Trabalhadores da assistência social denunciam falta de estrutura e perseguição
Segundo alguns trabalhadores da assistência social do município de Porto Alegre, que estiveram no ato e preferiram não se identificar por receio de repressão, o momento é de aumento da demanda e de diminuição de equipe. “A gente não tem nenhum serviço de retaguarda pra dar conta da superação da situação de rua. A gestão não vê as pessoas que, enfim, elas estão nessa situação porque a gente não tem outras políticas. Daí a ideia, a estratégia, é higienizar. Só que essa não é a lógica do serviço, por isso que a gente também tá aqui hoje”, relatam.
Com um contexto econômico precarizado e o aumento da demanda, segundo o grupo de trabalhadores, a prefeitura passa a ideia de que a assistência social não está trabalhando direito. “Eles jogam com a opinião pública com coisas tipo ‘nós temos o aluguel social, oferecemos isso, isso e isso’. Só que eles não dizem se isso de fato está funcionando, eles só anunciam. Se não funciona, então é a assistência social que não tá trabalhando”, denunciam.
Movimento busca diálogo e visibilidade
O MNPR tem participado de diversos espaços, procurando dar voz a quem vive nas ruas. A exemplo disso está a participação do movimento na reunião no Conselho Estadual de Assistência Social, a presença na mídia alternativa e o diálogo com a população. “Se as remoções haviam parado por um tempo foi fruto desse diálogo que o movimento tem feito, trazendo uma parte da população que repudia essas remoções que são feitas sem oferecer nada em troca”, conta Veridiana.

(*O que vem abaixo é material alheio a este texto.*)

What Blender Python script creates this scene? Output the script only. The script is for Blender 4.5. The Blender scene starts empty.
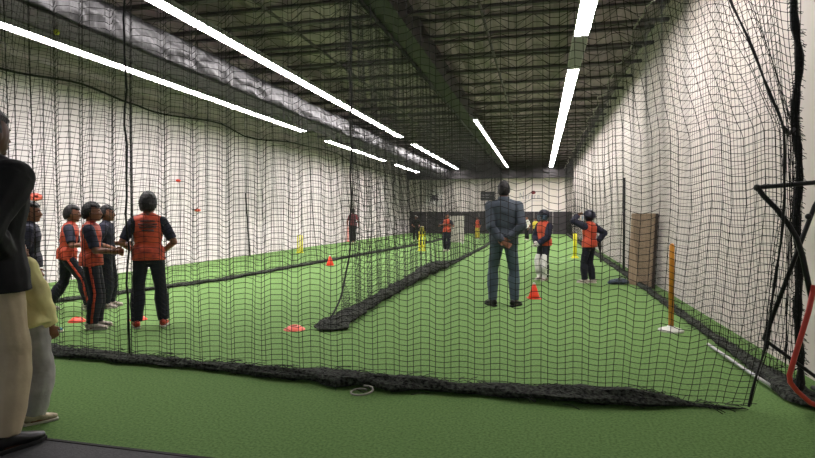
import bpy, bmesh, math, random
from mathutils import Vector as V, Matrix, noise
PI = math.pi
random.seed(4)
SC = bpy.context.scene
COL = SC.collection

# ------------------------------------------------------------------ materials
def srgb(r, g, b):
    f = lambda c: (c/255/12.92) if c/255 <= .04045 else ((c/255+.055)/1.055)**2.4
    return (f(r), f(g), f(b), 1)

def mat(name, c, rough=.7, c2=None, scale=8, bump=0, bscale=None, metal=0, emit=0, detail=4, stretch=None, spec=.4, lo=.35, hi=.65):
    m = bpy.data.materials.new(name); m.use_nodes = True
    nt = m.node_tree; N = nt.nodes; L = nt.links
    b = N['Principled BSDF']
    b.inputs['Base Color'].default_value = c
    b.inputs['Roughness'].default_value = rough
    b.inputs['Metallic'].default_value = metal
    b.inputs['Specular IOR Level'].default_value = spec
    if emit:
        b.inputs['Emission Color'].default_value = c
        b.inputs['Emission Strength'].default_value = emit
    tc = N.new('ShaderNodeTexCoord'); mp = N.new('ShaderNodeMapping')
    L.new(tc.outputs['Object'], mp.inputs['Vector'])
    if stretch: mp.inputs['Scale'].default_value = stretch
    if c2:
        n = N.new('ShaderNodeTexNoise'); n.inputs['Scale'].default_value = scale; n.inputs['Detail'].default_value = detail
        L.new(mp.outputs[0], n.inputs['Vector'])
        r = N.new('ShaderNodeValToRGB'); r.color_ramp.elements[0].position = lo; r.color_ramp.elements[1].position = hi
        r.color_ramp.elements[0].color = c; r.color_ramp.elements[1].color = c2
        L.new(n.outputs['Fac'], r.inputs['Fac']); L.new(r.outputs['Color'], b.inputs['Base Color'])
    if bump:
        n2 = N.new('ShaderNodeTexNoise'); n2.inputs['Scale'].default_value = bscale or scale; n2.inputs['Detail'].default_value = 3
        L.new(mp.outputs[0], n2.inputs['Vector'])
        bp = N.new('ShaderNodeBump'); bp.inputs['Strength'].default_value = bump; bp.inputs['Distance'].default_value = .02
        L.new(n2.outputs['Fac'], bp.inputs['Height']); L.new(bp.outputs[0], b.inputs['Normal'])
    return m

M = {}
M['turf'] = mat('turf', srgb(88, 118, 65), .95, srgb(114, 148, 85), 60, .5, 240, detail=8, spec=.15)
M['turf_back'] = mat('turf_front', srgb(74, 112, 66), .95, srgb(88, 126, 78), 45, .5, 200, detail=8, spec=.15)
M['mat'] = mat('rubber_mat', srgb(62, 62, 64), .8, srgb(74, 74, 76), 60, .2, 120)
M['mat_edge'] = mat('rubber_edge', srgb(28, 28, 28), .8)
M['wall_white'] = mat('white_wall', srgb(220, 212, 212), .8, srgb(210, 202, 202), .8, .1, 4)
M['wall_right'] = mat('cream_wall', srgb(222, 213, 207), .85, srgb(214, 205, 196), .7, .06, 5)
M['wall_shade'] = mat('upper_wall_shade', srgb(196, 182, 186), .85, srgb(182, 170, 173), 2)  # same wall above the lamps, its shade put into the colour
M['seam'] = mat('wall_seam', srgb(84, 80, 82), .7)
M['pad'] = mat('wall_padding', srgb(52, 48, 52), .75, srgb(62, 58, 60), 1.5)
M['ceil'] = mat('metal_deck', srgb(160, 142, 149), .7, srgb(132, 117, 123), 1.2, .1, 10)
M['joist'] = mat('joist_paint', srgb(76, 69, 72), .7)
M['beam'] = mat('beam_paint', srgb(46, 43, 44), .6, srgb(54, 50, 51), 3)
M['tarp'] = mat('silver_tarp', srgb(36, 35, 36), .5, srgb(13, 13, 14), 3.2, .9, 7, spec=.32, stretch=(1, 1, .3))
M['lamp'] = mat('lamp_lens', (1, .938, .945, 1), .5, emit=24)
M['lamp_off'] = mat('lamp_lens_off', srgb(120, 118, 116), .5)
M['housing'] = mat('lamp_housing', srgb(150, 150, 146), .5)
M['net'] = mat('net_cord', srgb(26, 26, 25), .8, spec=.2)
M['netpile'] = mat('net_pile', srgb(20, 21, 20), .95, srgb(74, 78, 70), 38, 1, 50, detail=8, spec=.15)
M['rope'] = mat('black_rope', srgb(22, 22, 22), .8, bump=.4, bscale=60)
M['rope_grey'] = mat('pale_rope', srgb(150, 148, 135), .8)
M['skin'] = mat('brown_skin', srgb(132, 88, 66), .55, srgb(122, 80, 60), 12)
M['skin_dark'] = mat('dark_skin', srgb(92, 62, 48), .55, srgb(84, 56, 44), 12)
M['eye'] = mat('eye_dark', srgb(20, 16, 14), .2)
M['eyewhite'] = mat('eye_white', srgb(215, 208, 200), .3)
M['lip'] = mat('lip', srgb(118, 66, 56), .5)
M['hair'] = mat('black_hair', srgb(17, 15, 15), .55, srgb(26, 23, 22), 40, .8, 60, stretch=(1, 1, .3))
M['orange'] = mat('orange_jersey', srgb(206, 80, 48), .65, srgb(150, 52, 40), 9, .35, 9, lo=.45, hi=.62)
M['orange2'] = mat('orange_vest', srgb(206, 86, 52), .65, srgb(178, 66, 44), 6, .35, 9)
M['navy'] = mat('navy_cloth', srgb(30, 32, 52), .75, srgb(24, 26, 44), 8, .35, 10)
M['navy_dark'] = mat('navy_trousers', srgb(24, 26, 40), .8, srgb(18, 20, 32), 8, .4, 9)
M['black'] = mat('black_cloth', srgb(14, 14, 16), .85, srgb(20, 20, 22), 8, .4, 9)
M['print'] = mat('jersey_print', srgb(78, 52, 52), .6, srgb(120, 60, 50), 30, stretch=(1, 1, 2))
M['stripe'] = mat('orange_stripe', srgb(196, 70, 44), .7)
M['slate'] = mat('slate_jacket', srgb(72, 80, 90), .8, srgb(58, 65, 75), 5, .5, 8)
M['jeans'] = mat('blue_jeans', srgb(84, 98, 110), .85, srgb(66, 78, 92), 5, .5, 9)
M['khaki'] = mat('khaki_trousers', srgb(192, 176, 148), .85, srgb(174, 158, 132), 5, .5, 9)
M['greypants'] = mat('grey_sweatpants', srgb(176, 174, 172), .9, srgb(156, 154, 152), 7, .6, 10)
M['yellowtop'] = mat('pale_yellow_top', srgb(236, 228, 164), .85, srgb(222, 214, 150), 6, .5, 9)
M['white'] = mat('white_gear', srgb(220, 218, 212), .6, srgb(205, 202, 196), 12)
M['shoe_white'] = mat('white_shoe', srgb(210, 200, 192), .6, srgb(170, 150, 146), 40)
M['shoe_cream'] = mat('cream_shoe', srgb(222, 208, 178), .7, srgb(160, 148, 126), 22, .3, 40)
M['shoe_black'] = mat('black_shoe', srgb(20, 20, 22), .35)
M['shoe_teal'] = mat('teal_shoe', srgb(36, 126, 150), .5)
M['shoe_orange'] = mat('orange_shoe', srgb(200, 70, 40), .5, srgb(150, 40, 34), 30)
M['sole'] = mat('shoe_sole', srgb(196, 190, 178), .7)
M['sole_dark'] = mat('dark_sole', srgb(24, 24, 24), .7)
M['helmet'] = mat('navy_helmet', srgb(26, 28, 44), .4)
M['grille'] = mat('helmet_grille', srgb(110, 140, 158), .4, metal=.6)
M['red_top'] = mat('red_striped_jersey', srgb(146, 58, 62), .7, srgb(66, 40, 46), 30, stretch=(1, .2, .02), lo=.45, hi=.55)
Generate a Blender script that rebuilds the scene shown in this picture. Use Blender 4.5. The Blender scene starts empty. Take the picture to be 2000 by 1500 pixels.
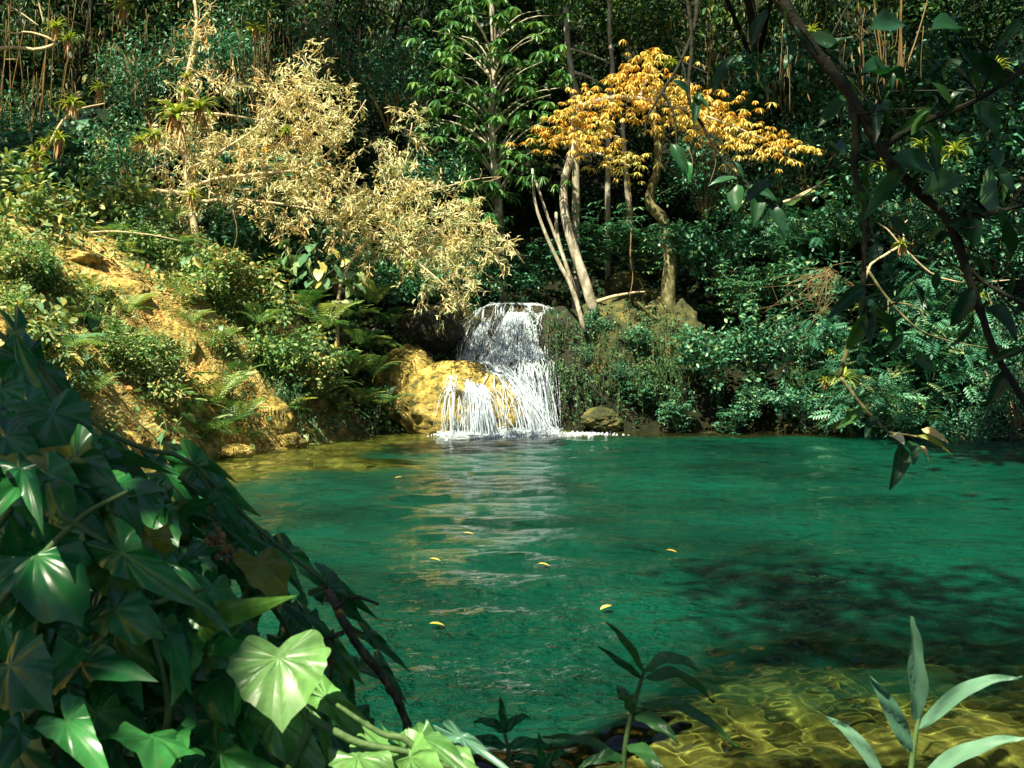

“A gente sabe que tem parte da população que apoia as remoções, muitas vezes até por não ter um entendimento, uma proximidade com essa realidade. Tem gente que apoia porque realmente tem um viés fascista, o que não dá pra negar. E tem muita gente que não apoia e que, inclusive, apoia a luta do movimento. Então a gente tá na rua hoje pra isso, pra poder reforçar essa luta, reunindo trabalhadores, professores, municipários em greve, trabalhadores da assistência, jornal Boca de Rua, movimento da população de rua e, inclusive, alguns serviços da abordagem”, conclui.